"The Massachusetts ACLU says that the threat of disciplinary action by BC is a potential infringement on the students’ civil rights. The ACLU may indeed take legal action: just because the school is a private institution does not give it the right to, in effect, do whatever it wants. In the
Boston Globe, Sarah Wunsch, staff lawyer at the *ACLU of Massachusetts, cites the Massachusetts Civil Rights Act of 1979, which does not allow private and public entities to interfere with an individual’s civil rights.
BC and other Catholic universities indeed note that the prohibition against students handing out condoms on campus is “not specifically outlined in a written policy.” But they claim that “student groups are well aware that they are prohibited from distributing birth control on campus” because such an activity runs “counter to Catholic beliefs.”"

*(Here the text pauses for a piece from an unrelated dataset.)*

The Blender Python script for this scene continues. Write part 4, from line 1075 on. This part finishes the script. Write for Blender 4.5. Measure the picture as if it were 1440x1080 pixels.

The students are safe. If they are paid tuition and recourse for some action that isn't outlined is taken anywhere, then the school will be subject to much liability concerning the money invested into a school. You can't accept students, than then half way through their degree, add rules or changes rules in the publication you have already provided (by the way, students are projected from changes in their program.. If I start school in 2014, and new projects come out every year, I stay with my 2014 program until 2018, by law). So there is actual no legal agreement to said rule, which is rather arbitrary. Even if this wasn't the case, this probably falls under civil rights, the right to petition and demonstrate, which holds on all public and private college campuses.